─── Given data

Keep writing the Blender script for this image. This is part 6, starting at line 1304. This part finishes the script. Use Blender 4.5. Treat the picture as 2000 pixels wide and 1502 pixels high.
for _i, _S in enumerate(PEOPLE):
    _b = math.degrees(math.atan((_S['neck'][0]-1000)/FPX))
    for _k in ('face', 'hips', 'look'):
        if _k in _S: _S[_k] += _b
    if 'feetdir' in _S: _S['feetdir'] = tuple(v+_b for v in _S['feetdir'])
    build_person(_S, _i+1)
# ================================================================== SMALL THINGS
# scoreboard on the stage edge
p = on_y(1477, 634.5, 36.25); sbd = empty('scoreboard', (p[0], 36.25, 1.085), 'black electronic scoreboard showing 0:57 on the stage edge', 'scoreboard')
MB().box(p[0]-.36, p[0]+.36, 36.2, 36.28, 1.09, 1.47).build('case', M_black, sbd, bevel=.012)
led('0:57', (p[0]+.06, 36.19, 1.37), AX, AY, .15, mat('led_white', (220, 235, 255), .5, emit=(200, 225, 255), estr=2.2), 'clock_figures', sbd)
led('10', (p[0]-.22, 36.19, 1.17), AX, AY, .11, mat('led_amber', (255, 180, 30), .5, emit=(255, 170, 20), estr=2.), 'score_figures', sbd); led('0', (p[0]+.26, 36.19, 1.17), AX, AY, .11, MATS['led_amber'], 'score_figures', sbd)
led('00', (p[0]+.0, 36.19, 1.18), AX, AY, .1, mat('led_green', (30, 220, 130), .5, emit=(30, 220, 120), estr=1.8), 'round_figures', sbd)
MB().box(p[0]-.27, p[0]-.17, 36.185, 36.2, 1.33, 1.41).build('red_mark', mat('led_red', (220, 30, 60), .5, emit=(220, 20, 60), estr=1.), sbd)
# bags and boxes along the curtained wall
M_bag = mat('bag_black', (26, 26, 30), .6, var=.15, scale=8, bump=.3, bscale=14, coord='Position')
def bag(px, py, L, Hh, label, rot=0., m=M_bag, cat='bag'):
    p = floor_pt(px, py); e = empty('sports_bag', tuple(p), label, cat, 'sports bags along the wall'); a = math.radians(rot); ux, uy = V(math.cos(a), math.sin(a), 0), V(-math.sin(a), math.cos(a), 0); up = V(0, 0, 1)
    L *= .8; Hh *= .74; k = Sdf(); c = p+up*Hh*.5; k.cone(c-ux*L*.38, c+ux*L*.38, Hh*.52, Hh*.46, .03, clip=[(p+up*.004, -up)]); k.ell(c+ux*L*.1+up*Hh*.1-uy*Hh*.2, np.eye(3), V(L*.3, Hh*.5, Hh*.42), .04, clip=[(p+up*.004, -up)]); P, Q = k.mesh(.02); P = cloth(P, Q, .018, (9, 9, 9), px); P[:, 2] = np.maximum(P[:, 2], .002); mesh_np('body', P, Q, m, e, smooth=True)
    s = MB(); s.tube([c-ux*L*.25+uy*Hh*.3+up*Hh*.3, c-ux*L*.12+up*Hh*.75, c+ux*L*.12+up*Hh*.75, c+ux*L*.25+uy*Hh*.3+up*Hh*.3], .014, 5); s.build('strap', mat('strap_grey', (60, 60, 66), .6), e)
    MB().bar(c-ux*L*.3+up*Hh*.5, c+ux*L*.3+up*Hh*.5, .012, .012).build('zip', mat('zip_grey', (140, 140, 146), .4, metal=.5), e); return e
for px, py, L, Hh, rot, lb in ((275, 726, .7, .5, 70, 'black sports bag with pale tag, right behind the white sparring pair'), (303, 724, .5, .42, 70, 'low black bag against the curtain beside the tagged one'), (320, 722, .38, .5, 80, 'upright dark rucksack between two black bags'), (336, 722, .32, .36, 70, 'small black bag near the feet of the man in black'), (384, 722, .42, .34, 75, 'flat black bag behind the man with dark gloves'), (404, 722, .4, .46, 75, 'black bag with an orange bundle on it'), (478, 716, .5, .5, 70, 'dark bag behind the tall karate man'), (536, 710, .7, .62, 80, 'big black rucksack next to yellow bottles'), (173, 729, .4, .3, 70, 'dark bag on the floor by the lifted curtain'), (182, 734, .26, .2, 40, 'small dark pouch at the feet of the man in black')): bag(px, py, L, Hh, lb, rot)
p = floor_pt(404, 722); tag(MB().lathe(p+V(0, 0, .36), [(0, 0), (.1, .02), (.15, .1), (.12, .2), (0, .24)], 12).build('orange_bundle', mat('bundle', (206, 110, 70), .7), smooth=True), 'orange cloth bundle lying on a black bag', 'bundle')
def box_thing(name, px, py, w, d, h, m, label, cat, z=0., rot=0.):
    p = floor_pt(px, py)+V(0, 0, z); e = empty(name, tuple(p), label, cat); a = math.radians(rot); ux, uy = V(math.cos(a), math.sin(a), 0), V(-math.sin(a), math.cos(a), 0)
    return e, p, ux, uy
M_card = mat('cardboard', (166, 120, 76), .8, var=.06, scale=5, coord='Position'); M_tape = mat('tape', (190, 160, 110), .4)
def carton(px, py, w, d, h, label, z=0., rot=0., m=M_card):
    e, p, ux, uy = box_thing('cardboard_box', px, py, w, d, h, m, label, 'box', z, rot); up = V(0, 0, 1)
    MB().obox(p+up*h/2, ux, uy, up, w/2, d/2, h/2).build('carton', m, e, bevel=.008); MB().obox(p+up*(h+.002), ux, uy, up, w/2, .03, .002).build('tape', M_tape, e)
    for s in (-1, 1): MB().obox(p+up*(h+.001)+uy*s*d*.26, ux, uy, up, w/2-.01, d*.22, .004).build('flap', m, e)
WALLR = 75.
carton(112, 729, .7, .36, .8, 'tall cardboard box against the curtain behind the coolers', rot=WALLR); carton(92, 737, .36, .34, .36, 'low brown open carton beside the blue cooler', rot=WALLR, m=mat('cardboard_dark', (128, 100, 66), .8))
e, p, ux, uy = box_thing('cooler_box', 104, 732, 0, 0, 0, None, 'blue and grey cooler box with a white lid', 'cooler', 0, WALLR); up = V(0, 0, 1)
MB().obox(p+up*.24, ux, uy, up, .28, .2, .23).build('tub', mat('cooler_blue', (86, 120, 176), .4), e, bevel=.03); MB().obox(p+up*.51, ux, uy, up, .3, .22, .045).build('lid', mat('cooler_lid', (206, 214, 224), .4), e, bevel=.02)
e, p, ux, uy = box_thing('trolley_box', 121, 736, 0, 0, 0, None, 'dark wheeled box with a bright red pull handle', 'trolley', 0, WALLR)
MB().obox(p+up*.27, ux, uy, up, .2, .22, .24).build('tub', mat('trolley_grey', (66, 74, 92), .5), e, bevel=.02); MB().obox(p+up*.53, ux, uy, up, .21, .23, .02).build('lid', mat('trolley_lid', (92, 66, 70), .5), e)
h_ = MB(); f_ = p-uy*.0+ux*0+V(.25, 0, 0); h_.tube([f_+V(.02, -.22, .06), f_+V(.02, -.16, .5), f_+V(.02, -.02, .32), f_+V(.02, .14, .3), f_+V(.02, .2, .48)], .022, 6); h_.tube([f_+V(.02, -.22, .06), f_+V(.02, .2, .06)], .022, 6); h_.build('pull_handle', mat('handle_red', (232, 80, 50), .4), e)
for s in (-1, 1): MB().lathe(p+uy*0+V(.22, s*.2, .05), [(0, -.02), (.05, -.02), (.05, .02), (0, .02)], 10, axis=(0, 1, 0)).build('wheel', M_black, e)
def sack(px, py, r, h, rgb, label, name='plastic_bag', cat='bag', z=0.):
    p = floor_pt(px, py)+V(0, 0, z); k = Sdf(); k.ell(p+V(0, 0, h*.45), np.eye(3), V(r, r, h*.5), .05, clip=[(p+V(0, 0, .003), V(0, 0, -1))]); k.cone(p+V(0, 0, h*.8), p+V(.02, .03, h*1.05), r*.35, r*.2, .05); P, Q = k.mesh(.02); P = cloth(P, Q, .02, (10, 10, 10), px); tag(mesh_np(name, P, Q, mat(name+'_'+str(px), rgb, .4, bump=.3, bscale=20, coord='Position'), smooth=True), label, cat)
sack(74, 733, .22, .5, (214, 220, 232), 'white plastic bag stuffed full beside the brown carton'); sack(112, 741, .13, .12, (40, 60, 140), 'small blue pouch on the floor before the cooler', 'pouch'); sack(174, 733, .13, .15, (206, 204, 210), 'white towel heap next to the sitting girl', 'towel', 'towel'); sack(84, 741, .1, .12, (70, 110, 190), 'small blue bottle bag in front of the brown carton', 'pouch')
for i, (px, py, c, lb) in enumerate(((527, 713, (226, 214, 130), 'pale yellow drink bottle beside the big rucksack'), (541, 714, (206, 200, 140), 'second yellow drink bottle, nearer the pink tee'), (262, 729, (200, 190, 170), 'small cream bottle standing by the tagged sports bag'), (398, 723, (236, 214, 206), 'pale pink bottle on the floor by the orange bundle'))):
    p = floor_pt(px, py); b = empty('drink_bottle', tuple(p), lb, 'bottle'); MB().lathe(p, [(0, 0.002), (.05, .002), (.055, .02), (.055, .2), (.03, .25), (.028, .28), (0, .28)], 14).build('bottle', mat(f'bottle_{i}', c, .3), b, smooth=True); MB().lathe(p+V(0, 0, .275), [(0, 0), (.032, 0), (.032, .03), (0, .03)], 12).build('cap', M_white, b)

──────
─── Given data

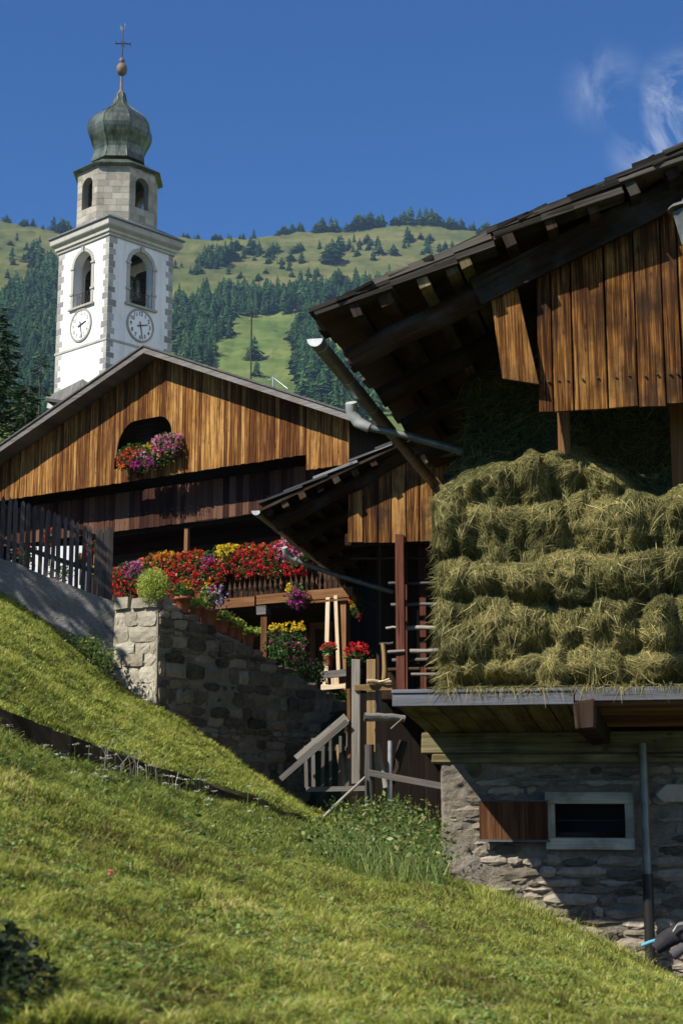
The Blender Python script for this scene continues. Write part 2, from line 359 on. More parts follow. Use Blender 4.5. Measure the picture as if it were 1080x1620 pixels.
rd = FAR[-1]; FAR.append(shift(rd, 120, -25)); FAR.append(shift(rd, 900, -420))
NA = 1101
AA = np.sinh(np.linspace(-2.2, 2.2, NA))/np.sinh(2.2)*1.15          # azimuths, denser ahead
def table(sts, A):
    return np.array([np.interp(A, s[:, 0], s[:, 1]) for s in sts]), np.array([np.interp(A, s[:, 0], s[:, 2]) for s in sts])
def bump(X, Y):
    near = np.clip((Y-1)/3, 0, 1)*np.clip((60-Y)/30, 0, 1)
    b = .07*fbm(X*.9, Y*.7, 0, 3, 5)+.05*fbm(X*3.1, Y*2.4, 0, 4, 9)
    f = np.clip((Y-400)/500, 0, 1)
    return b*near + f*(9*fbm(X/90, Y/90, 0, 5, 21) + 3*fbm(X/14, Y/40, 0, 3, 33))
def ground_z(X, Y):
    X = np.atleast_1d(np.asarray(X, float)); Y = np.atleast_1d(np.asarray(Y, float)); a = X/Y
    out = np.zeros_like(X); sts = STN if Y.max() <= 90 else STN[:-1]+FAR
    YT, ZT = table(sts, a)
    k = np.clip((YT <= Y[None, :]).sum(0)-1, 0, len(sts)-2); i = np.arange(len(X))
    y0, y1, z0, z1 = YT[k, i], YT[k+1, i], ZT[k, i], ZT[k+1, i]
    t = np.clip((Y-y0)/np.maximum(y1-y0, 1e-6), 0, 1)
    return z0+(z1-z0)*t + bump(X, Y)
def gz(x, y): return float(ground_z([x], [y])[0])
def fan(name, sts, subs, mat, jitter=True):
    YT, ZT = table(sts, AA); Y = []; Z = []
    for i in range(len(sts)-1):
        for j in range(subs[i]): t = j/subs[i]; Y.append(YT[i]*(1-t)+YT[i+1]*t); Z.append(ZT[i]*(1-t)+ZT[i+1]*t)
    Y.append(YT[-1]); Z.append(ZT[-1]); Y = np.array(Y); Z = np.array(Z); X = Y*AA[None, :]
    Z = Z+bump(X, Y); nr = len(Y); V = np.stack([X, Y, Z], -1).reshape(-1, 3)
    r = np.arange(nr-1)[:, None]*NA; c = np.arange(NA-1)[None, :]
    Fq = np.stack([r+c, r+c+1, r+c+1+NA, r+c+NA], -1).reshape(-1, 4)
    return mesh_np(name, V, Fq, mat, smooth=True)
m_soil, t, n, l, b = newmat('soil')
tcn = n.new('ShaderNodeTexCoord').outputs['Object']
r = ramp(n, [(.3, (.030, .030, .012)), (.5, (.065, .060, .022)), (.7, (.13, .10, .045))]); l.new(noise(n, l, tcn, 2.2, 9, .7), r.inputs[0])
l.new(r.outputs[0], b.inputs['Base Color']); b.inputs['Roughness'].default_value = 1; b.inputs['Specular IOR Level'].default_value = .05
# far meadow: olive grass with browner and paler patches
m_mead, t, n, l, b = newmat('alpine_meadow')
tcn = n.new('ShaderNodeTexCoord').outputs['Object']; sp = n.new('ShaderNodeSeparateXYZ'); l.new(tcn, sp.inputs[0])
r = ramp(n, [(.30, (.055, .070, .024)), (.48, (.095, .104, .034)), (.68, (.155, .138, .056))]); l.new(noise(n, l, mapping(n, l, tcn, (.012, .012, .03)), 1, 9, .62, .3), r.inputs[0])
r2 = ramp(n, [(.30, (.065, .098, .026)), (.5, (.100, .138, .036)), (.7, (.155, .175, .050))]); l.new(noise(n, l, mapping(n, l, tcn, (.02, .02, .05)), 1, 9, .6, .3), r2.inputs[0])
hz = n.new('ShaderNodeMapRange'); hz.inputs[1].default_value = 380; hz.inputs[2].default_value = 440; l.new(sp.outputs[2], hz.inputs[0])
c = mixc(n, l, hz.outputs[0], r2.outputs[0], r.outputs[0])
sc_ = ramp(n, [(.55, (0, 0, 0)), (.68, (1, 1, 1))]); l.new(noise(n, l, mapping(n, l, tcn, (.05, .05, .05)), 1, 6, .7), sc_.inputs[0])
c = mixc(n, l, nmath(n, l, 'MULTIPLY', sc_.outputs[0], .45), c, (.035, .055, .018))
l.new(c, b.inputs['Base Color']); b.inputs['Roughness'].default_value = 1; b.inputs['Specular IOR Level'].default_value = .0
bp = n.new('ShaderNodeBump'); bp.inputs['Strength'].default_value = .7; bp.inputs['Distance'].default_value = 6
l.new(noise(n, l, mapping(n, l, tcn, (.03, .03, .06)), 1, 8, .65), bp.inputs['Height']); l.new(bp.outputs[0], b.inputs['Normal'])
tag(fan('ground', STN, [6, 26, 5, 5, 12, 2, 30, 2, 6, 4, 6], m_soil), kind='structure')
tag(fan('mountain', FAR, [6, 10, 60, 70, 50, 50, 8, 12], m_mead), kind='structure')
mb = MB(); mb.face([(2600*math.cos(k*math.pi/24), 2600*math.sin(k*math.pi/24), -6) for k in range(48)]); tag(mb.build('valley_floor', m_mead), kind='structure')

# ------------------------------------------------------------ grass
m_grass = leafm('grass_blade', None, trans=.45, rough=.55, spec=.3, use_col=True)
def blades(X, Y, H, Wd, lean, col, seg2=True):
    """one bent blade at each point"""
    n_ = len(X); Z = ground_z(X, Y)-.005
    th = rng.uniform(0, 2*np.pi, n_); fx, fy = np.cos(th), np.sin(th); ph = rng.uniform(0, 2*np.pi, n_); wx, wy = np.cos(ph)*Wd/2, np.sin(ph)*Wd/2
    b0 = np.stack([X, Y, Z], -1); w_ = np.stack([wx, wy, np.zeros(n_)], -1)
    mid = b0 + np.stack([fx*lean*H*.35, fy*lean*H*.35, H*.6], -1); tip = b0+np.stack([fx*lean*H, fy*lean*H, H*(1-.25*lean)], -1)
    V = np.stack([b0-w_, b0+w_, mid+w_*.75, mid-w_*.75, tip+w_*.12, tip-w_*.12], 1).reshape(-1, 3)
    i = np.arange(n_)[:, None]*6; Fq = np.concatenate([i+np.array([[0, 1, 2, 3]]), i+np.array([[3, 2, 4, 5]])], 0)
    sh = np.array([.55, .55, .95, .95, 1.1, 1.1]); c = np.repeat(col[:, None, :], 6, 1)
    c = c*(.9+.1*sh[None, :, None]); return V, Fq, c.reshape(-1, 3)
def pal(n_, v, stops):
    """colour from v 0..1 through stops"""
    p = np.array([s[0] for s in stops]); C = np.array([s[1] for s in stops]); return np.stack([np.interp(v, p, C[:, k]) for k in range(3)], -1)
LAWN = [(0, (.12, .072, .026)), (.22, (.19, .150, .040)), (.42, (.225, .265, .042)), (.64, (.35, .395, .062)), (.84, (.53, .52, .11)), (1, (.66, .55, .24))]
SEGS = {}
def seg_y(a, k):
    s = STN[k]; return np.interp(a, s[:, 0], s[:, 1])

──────
─── Given data

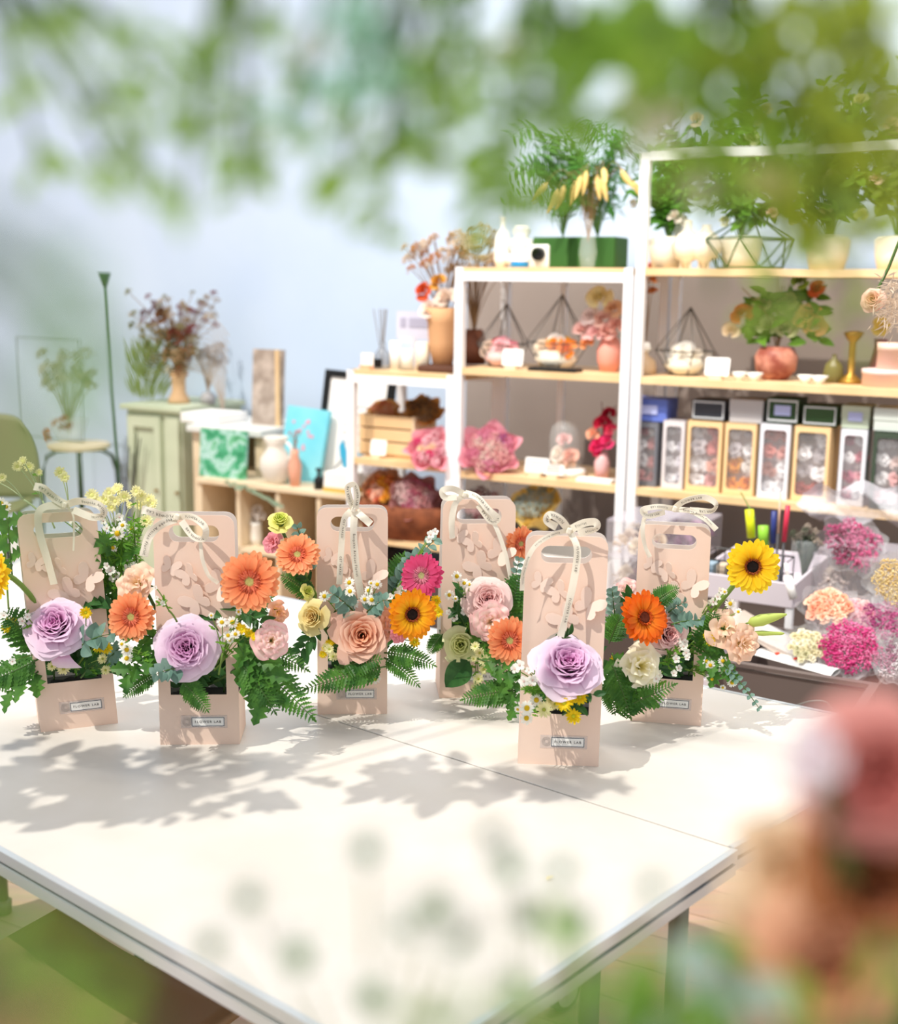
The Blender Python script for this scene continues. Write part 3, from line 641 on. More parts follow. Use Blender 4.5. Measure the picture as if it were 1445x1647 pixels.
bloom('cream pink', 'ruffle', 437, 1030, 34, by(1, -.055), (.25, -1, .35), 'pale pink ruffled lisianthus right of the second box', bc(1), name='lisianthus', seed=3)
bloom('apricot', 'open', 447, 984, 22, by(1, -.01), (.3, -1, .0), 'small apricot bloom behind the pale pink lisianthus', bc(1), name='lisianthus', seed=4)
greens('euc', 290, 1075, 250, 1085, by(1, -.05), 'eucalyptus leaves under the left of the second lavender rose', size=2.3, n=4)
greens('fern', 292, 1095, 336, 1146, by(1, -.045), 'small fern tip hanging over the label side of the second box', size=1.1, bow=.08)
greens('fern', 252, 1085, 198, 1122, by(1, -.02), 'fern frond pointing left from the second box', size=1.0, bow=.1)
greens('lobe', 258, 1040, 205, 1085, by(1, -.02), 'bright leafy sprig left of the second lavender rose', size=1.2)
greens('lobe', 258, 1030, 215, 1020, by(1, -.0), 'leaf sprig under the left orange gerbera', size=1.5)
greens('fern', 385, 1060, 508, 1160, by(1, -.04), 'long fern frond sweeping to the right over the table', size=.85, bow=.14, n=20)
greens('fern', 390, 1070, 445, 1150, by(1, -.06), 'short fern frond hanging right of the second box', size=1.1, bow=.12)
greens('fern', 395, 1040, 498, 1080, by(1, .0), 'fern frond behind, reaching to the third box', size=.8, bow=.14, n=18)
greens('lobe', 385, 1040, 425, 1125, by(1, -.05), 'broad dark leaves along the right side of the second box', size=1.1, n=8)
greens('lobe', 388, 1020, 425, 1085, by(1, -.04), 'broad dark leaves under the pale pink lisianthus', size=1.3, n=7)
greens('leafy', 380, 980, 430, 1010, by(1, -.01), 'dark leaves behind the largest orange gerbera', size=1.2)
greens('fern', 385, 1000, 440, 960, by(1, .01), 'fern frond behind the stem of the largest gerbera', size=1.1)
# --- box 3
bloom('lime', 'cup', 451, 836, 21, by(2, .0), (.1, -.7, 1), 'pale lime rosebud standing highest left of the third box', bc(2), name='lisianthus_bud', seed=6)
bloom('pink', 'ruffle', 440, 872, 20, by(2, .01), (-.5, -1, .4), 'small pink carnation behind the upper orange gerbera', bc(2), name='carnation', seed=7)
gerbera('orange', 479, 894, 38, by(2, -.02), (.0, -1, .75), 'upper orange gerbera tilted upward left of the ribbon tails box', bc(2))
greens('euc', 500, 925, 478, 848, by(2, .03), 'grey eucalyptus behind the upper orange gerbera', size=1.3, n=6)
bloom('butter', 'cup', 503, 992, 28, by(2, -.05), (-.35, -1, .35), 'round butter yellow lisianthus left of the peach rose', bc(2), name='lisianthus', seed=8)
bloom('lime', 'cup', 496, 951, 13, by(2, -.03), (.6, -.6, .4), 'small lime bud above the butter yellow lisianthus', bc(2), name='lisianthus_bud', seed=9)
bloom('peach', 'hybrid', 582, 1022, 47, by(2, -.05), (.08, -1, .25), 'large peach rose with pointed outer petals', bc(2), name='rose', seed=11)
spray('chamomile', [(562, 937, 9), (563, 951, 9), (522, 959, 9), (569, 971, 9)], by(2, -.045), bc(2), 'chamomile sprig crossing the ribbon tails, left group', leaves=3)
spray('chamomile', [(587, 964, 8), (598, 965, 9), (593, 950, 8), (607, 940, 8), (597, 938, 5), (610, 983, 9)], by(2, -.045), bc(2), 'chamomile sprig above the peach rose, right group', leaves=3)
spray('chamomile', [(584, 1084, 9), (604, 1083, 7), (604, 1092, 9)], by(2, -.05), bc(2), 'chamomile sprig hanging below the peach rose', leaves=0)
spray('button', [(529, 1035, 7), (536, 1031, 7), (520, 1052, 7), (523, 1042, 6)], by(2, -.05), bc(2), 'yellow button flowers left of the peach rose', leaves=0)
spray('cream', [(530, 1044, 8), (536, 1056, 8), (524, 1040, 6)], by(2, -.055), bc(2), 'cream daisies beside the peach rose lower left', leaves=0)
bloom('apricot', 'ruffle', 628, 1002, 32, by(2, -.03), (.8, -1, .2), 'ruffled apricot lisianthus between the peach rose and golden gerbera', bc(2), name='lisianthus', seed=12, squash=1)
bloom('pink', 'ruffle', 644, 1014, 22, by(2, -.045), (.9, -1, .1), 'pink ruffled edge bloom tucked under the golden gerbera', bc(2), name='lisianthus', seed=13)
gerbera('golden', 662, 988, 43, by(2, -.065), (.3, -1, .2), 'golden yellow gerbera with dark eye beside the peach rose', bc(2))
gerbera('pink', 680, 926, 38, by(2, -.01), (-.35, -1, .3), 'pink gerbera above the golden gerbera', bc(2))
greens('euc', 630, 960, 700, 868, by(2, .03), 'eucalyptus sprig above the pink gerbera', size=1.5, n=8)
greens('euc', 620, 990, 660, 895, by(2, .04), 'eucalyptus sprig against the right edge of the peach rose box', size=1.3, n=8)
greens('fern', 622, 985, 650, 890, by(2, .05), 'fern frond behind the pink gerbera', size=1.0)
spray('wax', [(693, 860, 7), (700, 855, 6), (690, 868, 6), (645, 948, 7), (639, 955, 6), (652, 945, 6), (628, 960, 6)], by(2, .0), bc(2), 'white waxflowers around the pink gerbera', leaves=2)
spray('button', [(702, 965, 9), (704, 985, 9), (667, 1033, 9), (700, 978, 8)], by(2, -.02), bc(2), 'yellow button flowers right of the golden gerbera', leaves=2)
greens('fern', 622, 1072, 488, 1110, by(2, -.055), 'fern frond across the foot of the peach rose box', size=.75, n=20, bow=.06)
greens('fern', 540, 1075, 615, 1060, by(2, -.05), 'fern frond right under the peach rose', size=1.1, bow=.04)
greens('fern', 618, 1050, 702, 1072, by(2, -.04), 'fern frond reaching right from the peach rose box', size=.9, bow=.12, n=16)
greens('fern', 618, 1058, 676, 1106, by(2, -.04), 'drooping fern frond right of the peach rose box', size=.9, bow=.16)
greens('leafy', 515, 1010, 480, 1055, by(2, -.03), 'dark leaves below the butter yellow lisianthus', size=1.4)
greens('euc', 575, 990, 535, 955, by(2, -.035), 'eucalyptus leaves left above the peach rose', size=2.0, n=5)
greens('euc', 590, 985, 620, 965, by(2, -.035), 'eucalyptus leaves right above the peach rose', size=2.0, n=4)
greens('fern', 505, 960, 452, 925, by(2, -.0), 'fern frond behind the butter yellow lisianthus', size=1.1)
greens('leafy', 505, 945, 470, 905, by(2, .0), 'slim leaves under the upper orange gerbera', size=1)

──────

● Exercise requirements
Pick each line holding the word "Measure" out of the data and copy it.

● Solution to the exercise
The Blender Python script for this scene continues. Write part 2, from line 359 on. More parts follow. Use Blender 4.5. Measure the picture as if it were 1080x1620 pixels.
The Blender Python script for this scene continues. Write part 3, from line 641 on. More parts follow. Use Blender 4.5. Measure the picture as if it were 1445x1647 pixels.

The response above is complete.